EVwire brief: Zoox, Amazon's robotaxi arm, gave its purpose-built driverless vehicle a working-over, reworking the cabin and exterior around feedback from half a million riders as it lines up a commercial launch it is aiming for later this year.
The core is untouched. The cube-shaped pod still has no steering wheel or pedals, drives in both directions, steers on all four wheels, and seats four in its signature carriage-style, face-to-face layout, topping out at 75 mph (121 km/h) with its moonroof, starry-night lights, and 40-strong suite of cameras, radar, lidar, and infrared sensors all carried over.

The interior has been switched to a lighter aloe-green and stone-grey palette.
Inside, Zoox padded out the seats and headrests, switched to a lighter aloe-green and stone-grey palette, and fussed over the small stuff: fluting on the charging pad so phones stop sliding around, roomier cupholders, and an easier-to-read touchscreen.
“The updates we've made to this iteration of our purpose-built robotaxi continue to further distinguish the Zoox experience from anything else available today.”

Zoox says the lighter cabin reads as calmer, and the higher-contrast surfaces make a dropped phone or bag easier to pick out, while the new materials hold up better to everyday city wear.
The outside got functional tweaks too. Zoox refined and relocated its bidirectional reflectors, the color-shifting markers that signal which end of the pod is the front, and reworked the door interface with a new speaker and microphone, giving it two-way audio to communicate with riders, with people out on the street, and between Zoox Support and first responders.

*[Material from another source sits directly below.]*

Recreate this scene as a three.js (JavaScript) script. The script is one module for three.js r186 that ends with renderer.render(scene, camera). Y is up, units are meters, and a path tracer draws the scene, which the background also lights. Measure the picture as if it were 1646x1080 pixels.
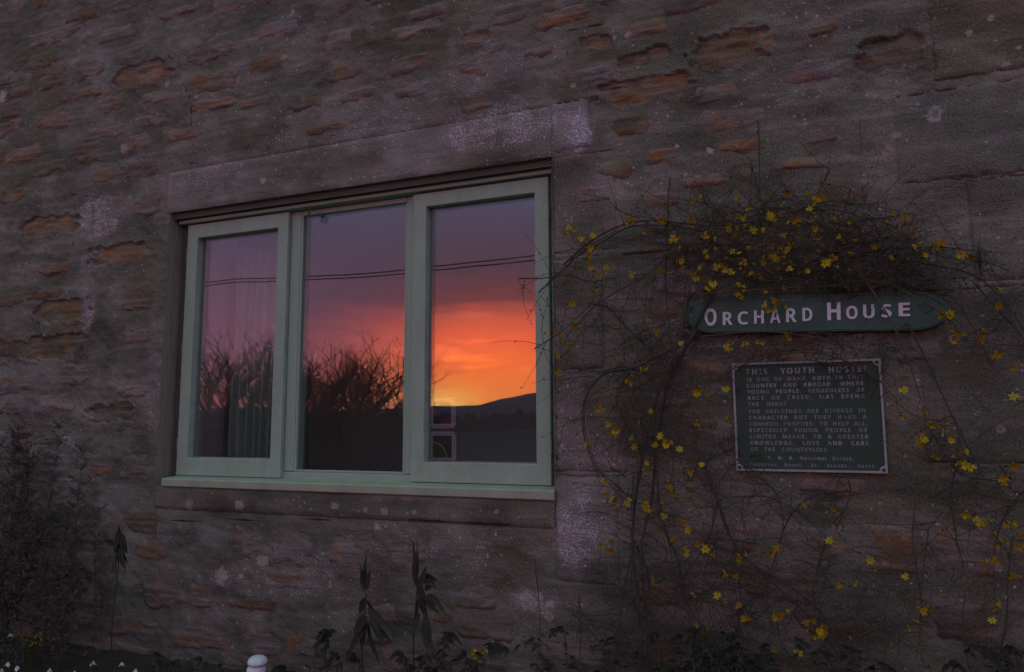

No wheel, no pedals, and now a calmer cabin built for high-mileage ride-hailing.
Context:
There is a manufacturing reason for the update. Zoox calls this version its production-intent vehicle, the one it will build at scale at its Hayward, California factory. That facility opened last year, and it has room to eventually turn out 10,000 robotaxis a year.
One large obstacle still sits between Zoox and paying customers. Because the pod skips the controls that federal rules still require, Zoox has asked NHTSA for a commercial exemption, and a decision is pending now that the public comment window has closed.
The agency already cleared Zoox in August 2025 to run its custom robotaxis on public roads, and approval this time would switch on commercial robotaxi rides. For now, Zoox is testing and offering no-charge trips in Austin, San Francisco, Las Vegas, and Miami.